Hochschild-Kohomologien von Observablenalgebren in der Klassischen Feldtheorie

TL;DR

This thesis investigates Hochschild cohomologies of symmetric algebras modeling classical observables in field theory, extending known theorems to locally convex and complete topological settings.

Contribution

It computes Hochschild cohomologies for symmetric algebras in various topological contexts and proves generalized Hochschild-Kostant-Rosenberg theorems using explicit chain maps.

Findings

Computed Hochschild cohomologies for symmetric algebras in locally convex and complete topological spaces.

Extended Hochschild-Kostant-Rosenberg theorems to new topological and bimodule contexts.
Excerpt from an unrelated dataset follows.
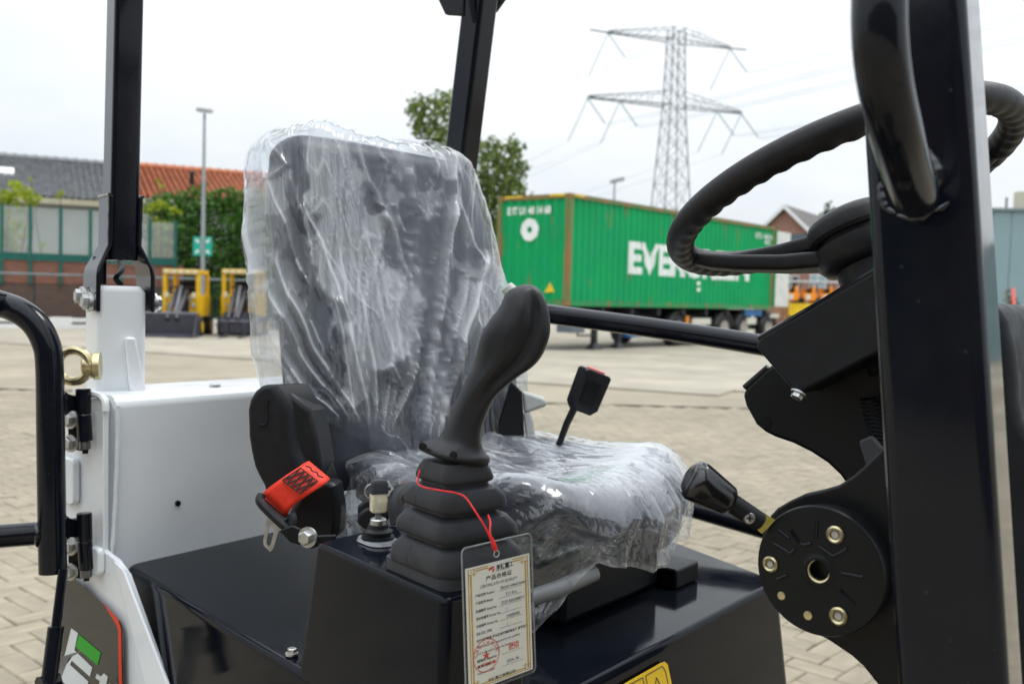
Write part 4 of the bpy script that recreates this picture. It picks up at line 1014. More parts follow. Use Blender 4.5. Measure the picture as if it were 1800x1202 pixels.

Provided insights into differential Hochschild cohomologies with higher differential terms.

Abstract

This is my diploma thesis in german language. In the context of formal deformation theorie of assoziative observables in classical field theory I consider the symmetric algebra S(V) on an arbitrary-dimensional R- or C-vectorspace V as a prototype of comprehensive observables algebras in quantum field theory. In this framework I calculate the Hochschild cohomologies of S(V) with values in S(V)-S(V)-bimodules M. In the case that V is a locally convex vectorspace I compute the continuous Hochschild cohomologies for the (with help of the pi-tensor product) locally convex topologised symmetric Algebra on V and likewise for the completion Hol(V) of S(V) if V is in addition a Hausdorff space and M is complete. For all this cases and in the situation of symmetric bimodules M I prove generalized Hochschild-Kostant-Rosenberg theorems by use of explicite chain maps. Furthermore I have found useful statements about the differential Hochschild cohomologies in the case that M is a bimodule whose right modul multiplication can be written as a sum of the left modul multiplication and higher differential terms.